Né dans une famille de musiciens, à Cleveland (Ohio), le 21 octobre 1935, Robert « Bobby » Few commence ses études musicales à l’âge de 7 ans, au piano et à l’orgue. Une enfance bercée par les chorales de gospel avec lesquelles chante son grand-père, pasteur d’une église baptiste. À 16 ans, déjà armé d’une solide culture classique notamment acquise au Cleveland Institute of Music, il se lance sur les scènes des clubs de jazz locaux aux côtés de son cousin, le contrebassiste Bob Cunningham. De passage dans l’un de ces clubs, Ella Fitzgerald l’encourage à poursuivre ce qui va devenir une longue et belle carrière au service du jazz sous toutes ses coutures.

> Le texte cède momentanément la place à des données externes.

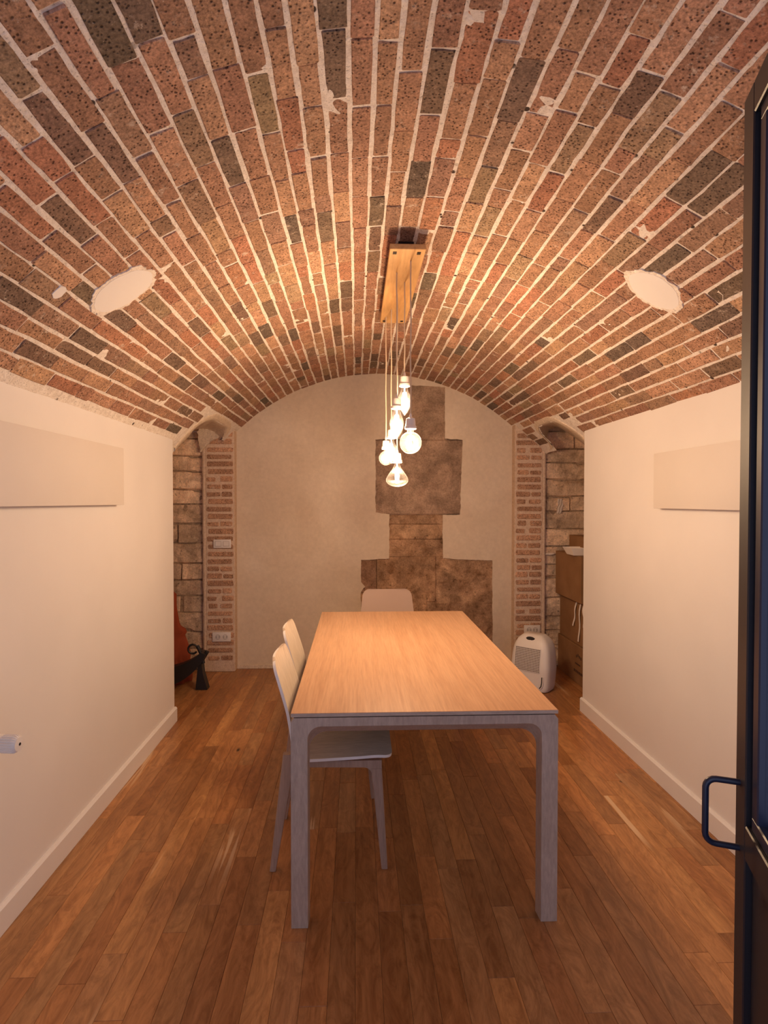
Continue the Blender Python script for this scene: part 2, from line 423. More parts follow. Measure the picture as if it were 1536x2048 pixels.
for i in range(14):
    t = 2 * PI * i / 14; rr = .022 * (1 + .35 * N3(math.cos(t) * 2, math.sin(t) * 2, 4)); ring.append(bm.verts.new(vp(ac + rr * 1.2 * math.cos(t) / VR, yc + rr * math.sin(t), .0062))); ring2.append(bm.verts.new(vp(ac + rr * 1.3 * math.cos(t) / VR, yc + rr * 1.1 * math.sin(t), -.001)))
bm.faces.new(ring)
for i in range(14): bm.faces.new((ring[i], ring2[i], ring2[(i + 1) % 14], ring[(i + 1) % 14]))
bmesh.ops.recalc_face_normals(bm, faces=bm.faces[:]); under_ceiling(recenter(obj('plaster_chip', bm, MAT['white_trim'])))

# plaster collar and sloping soffit of each niche opening
TARGET = {-1: [(-2.05, 1.45), (-1.75, 1.62), (-1.56, 1.84), (-1.44, 1.99), (-1.376, 2.034), (-1.314, 2.034), (-1.264, 2.005), (-1.235, 1.985), (-1.18, 1.955)],
          1: [(2.40, 1.45), (2.12, 1.80), (1.967, 1.946), (1.901, 1.985), (1.795, 2.060), (1.73, 2.088), (1.668, 2.055), (1.645, 1.97), (1.64, 1.84)]}
def rim_pt(sd, t, k=1.0, d=0.0):
    yc, hw, zb, h = OPEN[sd]; ph = PI * (.06 + (.68 if sd < 0 else .815) * t)
    c, s_ = math.cos(ph), math.sin(ph)
    y = yc - hw * k * math.copysign(abs(c) ** .5, c); z = zb + h * k * abs(s_) ** .5
    z = max(z, VZ + VR * math.cos(A1 if sd > 0 else A0) + .01)
    a = sd * math.acos(min(1, (z - VZ) / VR)); return vp(a, y, d)
def lerp_list(lst, t):
    t = t * (len(lst) - 1); i = min(int(t), len(lst) - 2); f = t - i
    return tuple(a + (b - a) * f for a, b in zip(lst[i], lst[i + 1]))
for sd in (-1, 1):
    bm = bmn(); n = 60
    def fn(u, v):
        wob = .004 * N3(u * 14, v * 3, sd * 5)
        if v < .34:
            k = 1.075 - .22 * v + .25 * wob * 4; p = rim_pt(sd, u, k, .0075 if v > 0 else -.002)
            if p.y > Y_PIL - .003 and sd: p.y = Y_PIL - .003
            return p
        f = (v - .34) / .66; r = rim_pt(sd, u, .985, .006); X, Z = lerp_list(TARGET[sd], u); q = Vector((X, 4.712, Z))
        p = r.lerp(q, f); p.z += wob * 2 + .03 * math.sin(PI * f) * (1 if .25 < u < .8 else 0) * .4; p.x += .01 * N3(u * 5, v * 5, 3)
        return p
    grid(bm, fn, n, 18); bmesh.ops.recalc_face_normals(bm, faces=bm.faces[:])
    under_ceiling(smooth(recenter(obj('niche_soffit', bm, MAT['render'])), 60))

# ------------------------------------------------------------------ floor with planks
floor = empty('floor', (0.2, 2.1, 0)); tag(floor, kind='structure')
def under(o, par): o.parent = par; o.location = Vector(o.location) - Vector(par.location); return o
bm = bmn(); box(bm, -2.25, 2.6, -.8, 4.85, -.08, -.012); under(recenter(obj('subfloor', bm, MAT['subfloor'])), floor)
PW = .0805; x = -1.180 - PW * .55; planks = []
for (xa, xb, ya, yb) in ((-1.180, 1.545, .30, 4.76),):
    x = xa; first = True
    while x < xb - .005:
        x1 = min(x + (PW * .62 if first else PW), xb); first = False
        y = ya - random.uniform(0, .7)
        while y < yb:
            L = random.choice([.42, .55, .62, .74, .86, .98]); y1 = min(y + L, yb)
            planks.append((x, x1, max(y, -.55), y1)); y = y1
        x = x1
for (xa, xb, ya) in ((-2.10, -1.182, 3.45), (1.547, 2.45, 3.5)):
    x = xb if xa < -1.5 else xa
    while (x > xa + .01) if xa < -1.5 else (x < xb - .01):
        x1 = x - PW if xa < -1.5 else x + PW
        y = ya + random.uniform(.1, .7); lo = ya
        while lo < 4.76:
            planks.append((min(x, x1), max(x, x1), lo, min(y, 4.76))); lo = y; y += random.uniform(.5, .9)
        x = x1
TINT = [(1, 1, 1), (.86, .82, .78), (1.16, 1.12, 1.05), (.78, .70, .62), (1.05, .95, .85), (.95, .98, 1.0), (1.22, 1.22, 1.12), (.90, .80, .72)]
def plank_mesh(W, L):
    bm = bmn(); c = .0009; z0 = -.012
    b = [(-W / 2, -L / 2), (W / 2, -L / 2), (W / 2, L / 2), (-W / 2, L / 2)]
    g = .0003
    lo = [bm.verts.new((x - math.copysign(g, x), y - math.copysign(g, y), z0)) for x, y in b]
    mi = [bm.verts.new((x - math.copysign(g, x), y - math.copysign(g, y), -c)) for x, y in b]
    to = [bm.verts.new((x - math.copysign(c + g, x), y - math.copysign(c + g, y), 0)) for x, y in b]
    bm.faces.new(to)
    for r, s_ in ((lo, mi), (mi, to)):
        for i in range(4): bm.faces.new((r[i], r[(i + 1) % 4], s_[(i + 1) % 4], s_[i]))
    bmesh.ops.recalc_face_normals(bm, faces=bm.faces[:]); me = bpy.data.meshes.new('plank'); bm.to_mesh(me); bm.free(); me.materials.append(MAT['plank']); return me
pm = {}
for (x0, x1, y0, y1) in planks:
    if y1 - y0 < .01 or x1 - x0 < .005: continue
    key = (round(x1 - x0, 4), round(y1 - y0, 4))
    if key not in pm: pm[key] = plank_mesh(*key)
    o = obj('plank', pm[key], None, floor, Vector(((x0 + x1) / 2, (y0 + y1) / 2, 0)) - Vector(floor.location))
    t = random.choice(TINT); k = random.uniform(.93, 1.07); o.color = (*(min(a * k, 1.4) for a in t), 1)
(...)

À 23 ans, Bobby Few part pour New York, où il se produit avec de nombreux musiciens au cœur de l’avant-garde free (Bill Dixon, Frank Wright, Booker Ervin, Roland Kirk…), mais aussi auprès du chanteur de rhythm’n’blues Brook Benton ou du saxophoniste proche de Count Basie, Frank Foster. Après avoir enregistré le retentissant Music Is The Healing Force of The Universe (Impulse !, 1969) avec son ami d’enfance Albert Ayler, Few décide d’aller à Paris « voir à quoi ça ressemble ! » (extrait du documentaire Bobby Few : The Hurricane de Nicolas Barachin, 2017). Bien lui en prend. C’est là qu’il crée son groupe Center of the World (également société de production et d’édition), avec les saxophonistes Frank Wright et Noah Howard, ainsi que le batteur Muhammad Ali. C’est une autre période fertile qui commence, dans un contexte où le public apprécie de plus en plus sa virtuosité et son éclectisme toujours pertinents. Avec le saxophoniste Steve Lacy jusqu’au début des années 1990, puis auprès de Ricky Ford, David Murray, John Betsch ou Peter Giron, Steve Potts, et bien d’autres, jusqu’aux jeunes pousses du jazz parisien, Bobby Few trace une route passionnante placée sous le signe de l’ouverture.
Outre sa personnalité solaire, ce qui fait sa force et son magnétisme, c’est sans doute aussi son aisance à manier et à marier les styles du clavier, du blues le plus doux-amer au chatoyant boogie-woogie, en traversant avec délice l’art de la ballade ou en développant l’expérience free-ssonnante à son plus haut degré. Les plus grands du jazz sont passés entre ses doigts, Art Tatum, Thelonius Monk, Cecil Taylor… Pourtant, quand on lui demandait ce qu’il préférait jouer, il répondait immanquablement : free ! Mais il est temps de te dire au revoir, Mr Few. Où que tu sois, trouve un piano et surprend-nous.
Sélection discographique : Center of The World (1972, Fractal Records 1999), More or Less Few (Center of The World, 1973), Continental Jazz Express (Vogue, 1979), Prospectus (Steve Lacy Seven, hat Art, 1983), Lights and Shadows (Boxholder Records, 2007).